I don't really see a meaningful difference between CS theory and mathematics. MO currently doesn't have much in the way of algorithms and complexity theory, but I see no reason it shouldn't. It currently has even less of a differential equations community, but that's not because "pdes aren't really math" or anything silly like that. My understanding of computer science is that it is not a discipline to which mathematics can be applied, but a branch of mathematics which can be applied to computer programming. Lots of CS people are interested in other areas of math, and lots of mathematicians are interested in theoretical CS. In case I'm way off the mark, let me explain a bit about how I think SE-like communities should work.
There are two competing forces that we have to strike a balance between:
- It's good to be pretty specific. That way the people who visit the site have a good reason to visit it. They don't have to dig through a long list of questions to find something they're interested in, so the site is actually usable.
- It's good to be pretty broad. When somebody comes to MO, they should get to ask and answer detailed technical questions in their area, but they should also have their curiosity piqued by questions in tangentially related areas. It's fun to see what people in other fields think about, and it's awesome when it turns out that somebody in a different field has exactly the right tools to solve your problem. Breadth of topic makes MO more fun and more valuable.
I think (2) is strong enough that we should shoot to be as inclusive as possible so long as we don't end up with a fragmented community. The situation we want to avoid is having two or more essentially non-interacting sub-communities on a single site. They would just annoy each other since they'd have to go to the trouble of filtering out what they want to see. The communities would be much better served by separate sites. Let me add a couple of clarifying points in anticipation of misinterpretation:
- "But the MO community is already fragmented; I'm mostly only interested in combinatorics and I'm never going to read algebraic geometry questions." It's true that individuals are going to have some things that they're really interested in and some things that they're not interested in at all. That's why we have interested and ignored tags. The point is that there are enough people interested in both combinatorics and algebraic geometry that the benefit they get out of having both in one place outweighs your irritation at all the algebraic geometry questions. True fragmentation of the community would be a situation where the "common interest graph" can be cut into nearly disconnected components. Not having every person interested in every topic doesn't count as fragmentation.

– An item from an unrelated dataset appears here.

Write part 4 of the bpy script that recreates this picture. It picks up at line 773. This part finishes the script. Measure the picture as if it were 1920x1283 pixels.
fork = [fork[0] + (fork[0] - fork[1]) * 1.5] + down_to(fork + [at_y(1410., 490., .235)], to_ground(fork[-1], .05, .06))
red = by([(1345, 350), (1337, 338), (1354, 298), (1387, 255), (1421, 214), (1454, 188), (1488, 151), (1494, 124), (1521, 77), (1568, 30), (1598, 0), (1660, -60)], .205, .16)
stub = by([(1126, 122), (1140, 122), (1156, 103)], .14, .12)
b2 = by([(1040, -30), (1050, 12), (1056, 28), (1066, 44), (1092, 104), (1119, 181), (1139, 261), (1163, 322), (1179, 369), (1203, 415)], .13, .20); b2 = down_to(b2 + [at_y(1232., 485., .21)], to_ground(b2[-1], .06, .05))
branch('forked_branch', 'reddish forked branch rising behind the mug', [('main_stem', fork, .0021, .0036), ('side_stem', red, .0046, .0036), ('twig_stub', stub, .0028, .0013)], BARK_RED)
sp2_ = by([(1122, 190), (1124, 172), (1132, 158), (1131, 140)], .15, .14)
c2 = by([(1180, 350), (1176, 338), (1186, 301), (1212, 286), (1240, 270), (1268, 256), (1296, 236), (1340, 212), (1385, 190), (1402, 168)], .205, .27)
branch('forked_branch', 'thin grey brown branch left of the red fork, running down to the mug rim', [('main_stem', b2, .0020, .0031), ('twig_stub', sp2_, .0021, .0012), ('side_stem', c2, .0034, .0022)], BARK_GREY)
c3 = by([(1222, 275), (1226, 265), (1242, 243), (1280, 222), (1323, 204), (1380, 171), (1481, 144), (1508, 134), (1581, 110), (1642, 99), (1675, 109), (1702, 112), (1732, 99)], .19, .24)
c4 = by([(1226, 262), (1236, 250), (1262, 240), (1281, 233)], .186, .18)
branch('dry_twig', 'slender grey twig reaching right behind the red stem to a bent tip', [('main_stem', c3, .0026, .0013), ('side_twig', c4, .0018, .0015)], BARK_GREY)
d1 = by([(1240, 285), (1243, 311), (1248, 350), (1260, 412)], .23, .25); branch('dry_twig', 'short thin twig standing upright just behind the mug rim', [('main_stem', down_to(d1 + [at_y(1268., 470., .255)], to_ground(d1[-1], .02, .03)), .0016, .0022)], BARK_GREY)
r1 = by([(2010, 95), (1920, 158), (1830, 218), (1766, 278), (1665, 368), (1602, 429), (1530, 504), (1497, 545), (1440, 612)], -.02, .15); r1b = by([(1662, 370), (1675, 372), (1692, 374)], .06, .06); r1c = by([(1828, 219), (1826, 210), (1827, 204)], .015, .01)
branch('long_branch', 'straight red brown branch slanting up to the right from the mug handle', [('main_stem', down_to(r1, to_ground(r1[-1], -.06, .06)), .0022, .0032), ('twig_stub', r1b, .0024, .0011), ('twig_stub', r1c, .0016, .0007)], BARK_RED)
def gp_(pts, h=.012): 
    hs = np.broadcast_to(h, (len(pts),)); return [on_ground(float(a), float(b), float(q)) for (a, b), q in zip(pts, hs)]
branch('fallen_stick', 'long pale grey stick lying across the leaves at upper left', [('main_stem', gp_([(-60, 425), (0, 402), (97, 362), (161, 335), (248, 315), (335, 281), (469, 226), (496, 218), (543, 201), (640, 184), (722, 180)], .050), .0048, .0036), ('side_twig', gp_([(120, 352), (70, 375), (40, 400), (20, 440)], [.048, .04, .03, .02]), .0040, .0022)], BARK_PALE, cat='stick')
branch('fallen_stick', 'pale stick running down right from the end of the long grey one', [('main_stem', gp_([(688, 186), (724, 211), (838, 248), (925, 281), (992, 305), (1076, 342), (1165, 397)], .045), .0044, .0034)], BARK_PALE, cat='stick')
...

- "But you don't allow vague questions, even though people are interested in them." Part of the reason for that is that the Q&A format and the SE platform is bad for vague questions; see my other posts on the issue for more detail. But I would also argue that the me who is interested in posing and solving focused problems should be treated as a different person from the me who is interested in having a discussion about some vague or philosophical stuff. Of all the things I'm interested in, I'm not interested in all of them at the same time, and me in one mood may be thoroughly annoyed with me in another mood. From this point of view, I think mathematicians in the mood to solve focused problems and mathematicians in the mood to chat philosophically constitute fragmentation of the community. But that's okay; it just means that you should have separate sites for the two moods. Just because you really like to be on MO sometimes doesn't mean that you have to satisfy all of your interests on MO.
In the case of computer science, I think CS people should experiment. For questions related to programming (e.g. any question that involves a specific language), ask and answer them on SO. For theoretical questions that you could classify as research/graduate level, ask and answer them on MO. If it turns out that people at SO and MO are happy to have those questions and this covers most of your field, great! It means that you only have two websites to keep an eye on, you get the advantage of a large number of eyeballs, and you make SO and MO better. If it turns out that people at SO or MO don't like it, or that you have questions that don't really belong on either one, then it may be worth the hassle of creating and running CSOverflow.